(INSTRUCTIONS FOR THE TASK):
Could the lines from the start of the data through the line with "barn, smooth=True, solid=.02)" be set down exactly, with no pictures among them?

════════

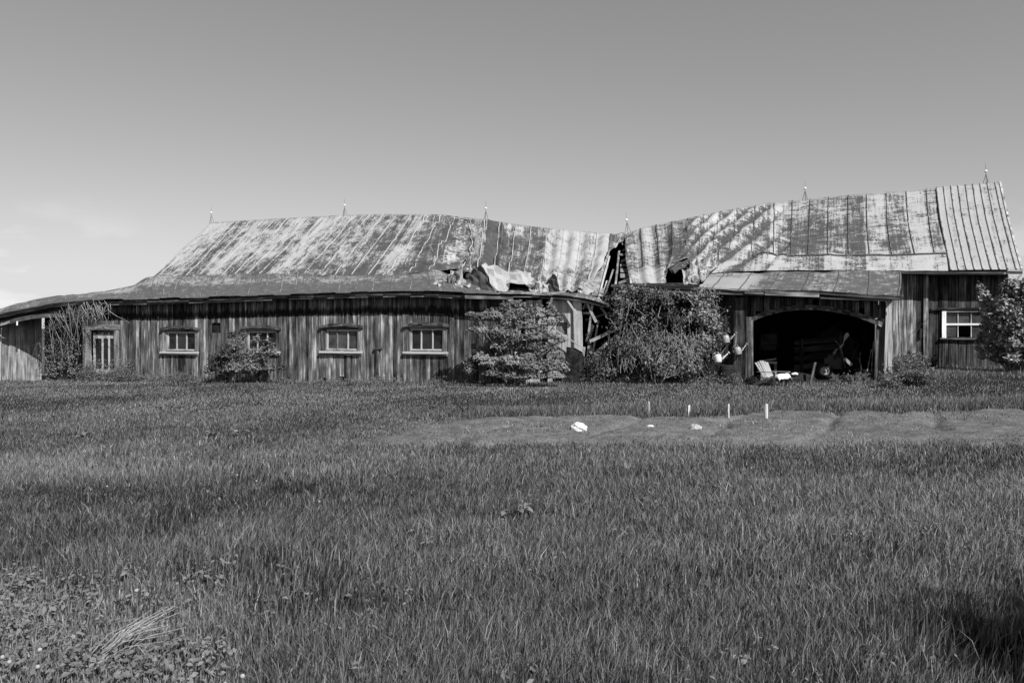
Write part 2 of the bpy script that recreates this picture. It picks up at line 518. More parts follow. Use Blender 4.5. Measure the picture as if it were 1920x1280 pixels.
nr = normals(P)
mb = MB(); mb.grid(P, panel_tone(C, u, .7, .4, .6, 9) + .30 * sstep(1.3, 2.6, v) + .16 * (1 - sstep(.1, .9, v)) - .06, C)
u2 = u
seams(mb, P, nr, u, .72, 0, 25, w=.02, h=.014, tone=.5, start=4.9)
mb.build('lean_to_roof', M['roof_low'], barn, smooth=True, solid=.02)

# ---- main roof, right of the break
colsC = [
    [(1172, 440, R6), (1173, 470, 5.2), (1176, 503, 3.6), (1182, 532, 2.2)],
    [(1203, 428, R6), (1207, 463, 5.2), (1209, 500, 3.5), (1213, 532, 2.1)],
    [(1233, 421, R6), (1237, 459, 5.2), (1240, 497, 3.5), (1243, 534, 2.0)],
    [(1263, 415, R6), (1265, 450, 5.2), (1263, 478, 4.0), (1252, 505, 2.9)],
    [(1296, 408, R6), (1294, 440, 5.3), (1292, 462, 4.4), (1288, 487, 3.4)],
    [(1330, 401, R6), (1322, 440, 5.2), (1316, 475, 4.0), (1300, 508, 2.6)],
    [(1372, 393, R6), (1362, 438, 5.2), (1352, 475, 3.9), (1335, 512, 2.7)],
    [(1412, 386, R6), (1408, 436, 5.1), (1402, 477, 3.7), (1398, 509, K)],
    [(1442, 381, R6), (1441, 434, 5.1), (1440, 478, 3.6), (1440, 508, K)],
    [(1510, 374, R6), (1508, 430, 5.1), (1506, 478, 3.6), (1506, 507, K)],
    [(1608, 365, R6), (1608, 424, 5.1), (1611, 477, 3.6), (1612, 507, K)],
    [(1700, 358, R6), (1705, 420, 5.1), (1716, 476, 3.6), (1720, 508, K)],
    [(1742, 354, R6), (1748, 417, 5.1), (1757, 475, 3.6), (1760, 508, K)],
    [(1754, 353, R6), (1762, 416, 5.1), (1774, 475, 3.6), (1780, 508, K)],
]
P, tu = loft(colsC, 330, 64)
C, u, v = surf_coords(P, 90)
nr = normals(P)
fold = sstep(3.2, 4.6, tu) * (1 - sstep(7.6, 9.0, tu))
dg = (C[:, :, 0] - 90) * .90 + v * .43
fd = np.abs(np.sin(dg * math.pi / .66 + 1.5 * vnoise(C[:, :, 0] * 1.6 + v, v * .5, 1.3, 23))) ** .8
amp = fold[:, None] * (1 - sstep(3.6, 4.6, v)) * (.34 * (fd - .5) + crease(C, .05, .6, 21)) + dent(C, .03, .8, 22) + dent(C, .014, .3, 24)
amp = amp + (1 - sstep(2.5, 4, tu))[:, None] * (.05 * np.sin(C[:, :, 0] * 2 * math.pi / .6) + dent(C, .05, .5, 25))
P = P + nr * amp[:, :, None] * sstep(0, .5, v)[:, :, None]
nr = normals(P)
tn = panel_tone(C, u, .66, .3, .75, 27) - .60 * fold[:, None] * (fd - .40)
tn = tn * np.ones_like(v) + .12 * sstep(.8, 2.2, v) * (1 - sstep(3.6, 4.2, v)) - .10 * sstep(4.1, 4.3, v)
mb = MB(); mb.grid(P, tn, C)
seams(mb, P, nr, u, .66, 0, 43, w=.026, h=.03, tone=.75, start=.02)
# lap of the lower course of sheets
for i in range(0, 329):
    if tu[i] > 7.2:
        a, b_ = P[i, 43] + nr[i, 43] * .02, P[i + 1, 43] + nr[i + 1, 43] * .02
        mb.bar(a, b_, Vector(P[i, 44] - P[i, 42]).normalized() * .05, Vector(nr[i, 43]) * .035, tone=.9)
mb.build('metal_roof', M['roof_mid'], barn, smooth=True, solid=.012)

# ---- ribbed newer sheets at the right end
colsE = [
    [(1754.5, 352, R6), (1762.5, 415, 5.1), (1774.5, 474, 3.6), (1781, 508, K - .05)],
    [(1815, 347, R6), (1825, 410, 5.1), (1839, 470, 3.6), (1848, 507, K - .05)],
    [(1875, 342.5, R6), (1889, 405, 5.1), (1905, 466, 3.6), (1916, 506.5, K - .05)],
]
P, tu = loft(colsE, 130, 40)
C, u, v = surf_coords(P, 140)
nr = normals(P)
P = P + nr * (dent(C, .012, .6, 31) + .02)[:, :, None]
mb = MB(); mb.grid(P, panel_tone(C, u, .25, .3, .6, 33) + .45 * sstep(1.6, 2.3, C[:, :, 0] - 140) * sstep(4.2, 5.2, v), C)
seams(mb, P, nr, u, .235, 0, 40, w=.04, h=.035, tone=.62, start=.03)
E_edge = P[-1].copy()
mb.build('metal_roof', M['roof_pale'], barn, smooth=True, solid=.012)
mb = MB()
for j in range(0, 39): mb.bar(E_edge[j], E_edge[j + 1] + (E_edge[j + 1] - E_edge[j]) * .02, D * .06, Z * .09, tone=random.random())
mb.build('verge_trim', M['wall2'], barn)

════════

(TASK RESULT):
Write part 2 of the bpy script that recreates this picture. It picks up at line 518. More parts follow. Use Blender 4.5. Measure the picture as if it were 1920x1280 pixels.
nr = normals(P)
mb = MB(); mb.grid(P, panel_tone(C, u, .7, .4, .6, 9) + .30 * sstep(1.3, 2.6, v) + .16 * (1 - sstep(.1, .9, v)) - .06, C)
u2 = u
seams(mb, P, nr, u, .72, 0, 25, w=.02, h=.014, tone=.5, start=4.9)
mb.build('lean_to_roof', M['roof_low'], barn, smooth=True, solid=.02)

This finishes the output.